An undercover officers using the name Chez contacted a dealer asking for heroin and crack cocaine and was told to go to Elmina Road.

"He was then seen by a man seen as being in a cardigan and told to go into an alleyway," Miss Marlow said.

"The man then spat out two plastic wrappings from his mouth, handed them over, and in turn was handed two £10 notes."

A week later the officer made contact again and met the same man, still wearing a cardigan, and bought some heroin.

When the defendant was arrested he told police that he had stolen £2,500 from a drug dealer and his associates and moved to Swindon to start a new life.

But he said the people he stole from found him and kicked down his door and threatened him with knives and a stun gun.

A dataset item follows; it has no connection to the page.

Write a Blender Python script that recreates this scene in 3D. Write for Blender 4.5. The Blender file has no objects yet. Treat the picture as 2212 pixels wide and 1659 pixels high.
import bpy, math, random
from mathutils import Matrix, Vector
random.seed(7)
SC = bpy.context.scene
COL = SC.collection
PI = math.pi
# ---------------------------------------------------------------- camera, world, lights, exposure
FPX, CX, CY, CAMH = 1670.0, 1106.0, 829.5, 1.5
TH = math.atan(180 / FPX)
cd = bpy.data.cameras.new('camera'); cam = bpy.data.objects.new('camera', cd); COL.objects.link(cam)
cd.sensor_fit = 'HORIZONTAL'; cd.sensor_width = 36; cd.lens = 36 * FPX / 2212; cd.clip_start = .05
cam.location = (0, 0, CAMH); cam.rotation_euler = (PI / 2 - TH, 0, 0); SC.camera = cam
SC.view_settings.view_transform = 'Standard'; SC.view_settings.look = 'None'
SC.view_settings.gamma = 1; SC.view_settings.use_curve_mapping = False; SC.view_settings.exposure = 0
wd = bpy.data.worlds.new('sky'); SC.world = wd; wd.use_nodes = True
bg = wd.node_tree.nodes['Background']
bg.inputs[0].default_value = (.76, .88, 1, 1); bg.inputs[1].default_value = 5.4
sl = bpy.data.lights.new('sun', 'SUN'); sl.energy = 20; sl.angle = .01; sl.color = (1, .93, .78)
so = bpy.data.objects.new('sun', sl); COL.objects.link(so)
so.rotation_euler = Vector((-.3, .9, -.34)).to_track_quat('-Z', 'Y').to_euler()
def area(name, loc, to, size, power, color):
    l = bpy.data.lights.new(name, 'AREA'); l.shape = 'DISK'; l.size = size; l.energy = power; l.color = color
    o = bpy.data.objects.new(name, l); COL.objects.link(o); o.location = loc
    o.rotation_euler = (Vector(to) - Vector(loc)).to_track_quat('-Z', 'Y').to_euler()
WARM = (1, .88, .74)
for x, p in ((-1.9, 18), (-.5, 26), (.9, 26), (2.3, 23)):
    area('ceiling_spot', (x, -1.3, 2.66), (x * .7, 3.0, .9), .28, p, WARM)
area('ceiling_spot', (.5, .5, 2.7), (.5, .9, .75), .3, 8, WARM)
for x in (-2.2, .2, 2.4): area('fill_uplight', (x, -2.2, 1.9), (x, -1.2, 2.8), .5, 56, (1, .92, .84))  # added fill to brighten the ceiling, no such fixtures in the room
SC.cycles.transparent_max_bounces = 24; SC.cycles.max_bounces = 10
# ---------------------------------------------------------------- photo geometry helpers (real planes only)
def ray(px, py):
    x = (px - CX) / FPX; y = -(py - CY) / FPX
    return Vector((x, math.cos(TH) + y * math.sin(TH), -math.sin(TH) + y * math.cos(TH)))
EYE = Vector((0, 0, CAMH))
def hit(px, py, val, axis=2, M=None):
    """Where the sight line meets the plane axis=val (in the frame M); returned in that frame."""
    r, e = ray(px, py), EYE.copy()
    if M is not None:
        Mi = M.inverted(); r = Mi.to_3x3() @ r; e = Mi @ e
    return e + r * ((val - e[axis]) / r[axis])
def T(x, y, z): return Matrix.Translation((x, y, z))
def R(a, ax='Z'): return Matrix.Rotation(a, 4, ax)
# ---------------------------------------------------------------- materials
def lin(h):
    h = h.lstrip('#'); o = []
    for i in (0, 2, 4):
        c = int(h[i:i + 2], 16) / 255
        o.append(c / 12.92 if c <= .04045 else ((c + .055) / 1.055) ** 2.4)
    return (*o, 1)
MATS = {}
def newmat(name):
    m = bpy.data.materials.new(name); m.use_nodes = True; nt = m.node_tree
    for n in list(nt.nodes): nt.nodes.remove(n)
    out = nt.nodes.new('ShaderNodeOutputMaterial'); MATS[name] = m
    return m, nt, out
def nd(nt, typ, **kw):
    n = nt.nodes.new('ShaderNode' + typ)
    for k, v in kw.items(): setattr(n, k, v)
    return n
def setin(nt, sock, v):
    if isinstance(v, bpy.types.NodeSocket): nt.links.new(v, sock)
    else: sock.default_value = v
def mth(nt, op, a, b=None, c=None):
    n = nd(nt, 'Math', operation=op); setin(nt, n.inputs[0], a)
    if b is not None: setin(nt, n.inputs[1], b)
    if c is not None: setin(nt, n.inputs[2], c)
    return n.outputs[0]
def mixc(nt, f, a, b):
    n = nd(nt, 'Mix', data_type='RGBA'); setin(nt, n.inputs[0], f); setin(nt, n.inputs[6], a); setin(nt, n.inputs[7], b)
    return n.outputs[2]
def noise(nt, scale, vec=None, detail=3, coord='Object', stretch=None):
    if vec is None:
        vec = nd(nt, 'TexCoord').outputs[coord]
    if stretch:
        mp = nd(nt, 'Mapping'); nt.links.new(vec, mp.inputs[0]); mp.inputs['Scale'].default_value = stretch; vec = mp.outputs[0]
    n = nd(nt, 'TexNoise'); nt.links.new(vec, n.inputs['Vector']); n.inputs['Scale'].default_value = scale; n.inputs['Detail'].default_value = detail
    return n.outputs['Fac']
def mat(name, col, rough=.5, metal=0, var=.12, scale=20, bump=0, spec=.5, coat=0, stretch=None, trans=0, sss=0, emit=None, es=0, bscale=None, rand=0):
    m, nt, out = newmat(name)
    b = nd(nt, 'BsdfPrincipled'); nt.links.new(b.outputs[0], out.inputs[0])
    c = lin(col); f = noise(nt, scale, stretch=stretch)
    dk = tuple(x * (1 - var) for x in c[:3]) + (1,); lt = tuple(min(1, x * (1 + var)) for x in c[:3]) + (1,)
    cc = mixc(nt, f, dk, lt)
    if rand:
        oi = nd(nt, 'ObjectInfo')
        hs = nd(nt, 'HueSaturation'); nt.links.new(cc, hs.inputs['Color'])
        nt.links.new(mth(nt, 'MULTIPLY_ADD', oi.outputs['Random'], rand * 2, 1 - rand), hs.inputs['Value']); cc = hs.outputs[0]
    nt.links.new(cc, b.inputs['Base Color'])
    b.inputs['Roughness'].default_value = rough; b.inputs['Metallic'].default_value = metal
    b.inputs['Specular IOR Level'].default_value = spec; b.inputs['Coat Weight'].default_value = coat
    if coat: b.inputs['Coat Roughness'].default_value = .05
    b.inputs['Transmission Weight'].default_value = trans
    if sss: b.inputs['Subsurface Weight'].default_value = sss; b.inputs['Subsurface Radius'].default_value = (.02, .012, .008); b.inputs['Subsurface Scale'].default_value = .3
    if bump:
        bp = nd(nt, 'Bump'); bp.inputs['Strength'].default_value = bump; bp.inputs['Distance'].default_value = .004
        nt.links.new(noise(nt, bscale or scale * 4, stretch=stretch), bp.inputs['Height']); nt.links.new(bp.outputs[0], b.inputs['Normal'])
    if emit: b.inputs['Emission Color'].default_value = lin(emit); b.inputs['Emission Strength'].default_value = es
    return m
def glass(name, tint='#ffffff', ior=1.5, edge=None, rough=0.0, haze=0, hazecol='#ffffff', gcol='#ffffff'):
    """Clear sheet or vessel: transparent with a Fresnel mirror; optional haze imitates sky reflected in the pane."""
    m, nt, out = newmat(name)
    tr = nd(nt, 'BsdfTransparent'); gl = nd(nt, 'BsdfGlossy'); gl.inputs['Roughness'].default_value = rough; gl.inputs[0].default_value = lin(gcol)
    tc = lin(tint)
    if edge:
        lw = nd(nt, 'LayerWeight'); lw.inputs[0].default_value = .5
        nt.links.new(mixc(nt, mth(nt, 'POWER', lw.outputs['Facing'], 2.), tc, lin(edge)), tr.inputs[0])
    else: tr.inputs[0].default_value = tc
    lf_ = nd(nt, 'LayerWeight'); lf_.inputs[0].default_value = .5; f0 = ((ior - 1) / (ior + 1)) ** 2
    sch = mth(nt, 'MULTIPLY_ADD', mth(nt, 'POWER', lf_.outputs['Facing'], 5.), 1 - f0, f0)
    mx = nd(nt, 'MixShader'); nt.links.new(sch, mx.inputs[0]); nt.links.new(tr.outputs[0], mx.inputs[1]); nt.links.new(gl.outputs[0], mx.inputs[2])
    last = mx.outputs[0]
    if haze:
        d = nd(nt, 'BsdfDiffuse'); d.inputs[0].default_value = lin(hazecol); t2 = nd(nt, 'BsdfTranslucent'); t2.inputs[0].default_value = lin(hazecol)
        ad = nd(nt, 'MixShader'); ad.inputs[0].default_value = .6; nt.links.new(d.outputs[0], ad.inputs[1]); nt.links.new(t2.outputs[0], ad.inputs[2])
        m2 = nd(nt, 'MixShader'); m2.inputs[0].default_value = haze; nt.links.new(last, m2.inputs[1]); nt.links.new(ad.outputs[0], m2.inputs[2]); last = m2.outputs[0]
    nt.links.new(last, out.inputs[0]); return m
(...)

Although he had been offered help by the police he said he had turned it down and gave into pressure to deal for his attackers.

Goble, of County Road, pleaded guilty to three counts of supplying drugs.

The court heard he had a long history of crime and was jailed for three years in 2010 for a burglary in Cirencester.

Tony Bignall, defending, said in the past year or so his client had begun to get some stability in his life and keep out of trouble.

He said he suffered from deep vein thrombosis as a result of injecting drugs in the past but was now turning his life around.

"He is beginning to realise he is getting too old to be in trouble," he said.

Passing sentence Judge Peter Blair QC said: "You have come in front of me today within a hair's breadth of another long sentence.

"It was, I think, a three-year sentence for a burglary which you got in 2010 and here you are back in front of the courts this time for supplying an undercover police officer on two separate dates with class A drugs.

"You deserve, in terms of sentencing guidelines, a sentence between two and three years for what you did on these two dates in December 2013.

"There is plainly some coercion that led you to be running these drugs for a supplier and threats of violence.

"You also have some substantial health problems: I take in to account your letter to me which suggests, if you are to be believed, there are a number of family and accommodation elements to your life that are making things more stable together with your age and health, bringing home to you that this is an evil drug that is gradually destroying you and has destroyed another member of your family in the past.

"This will be your final chance."

He imposed a two-year jail term suspended for two years with supervision, a drug rehabilitation requirement, and a three-month night time curfew.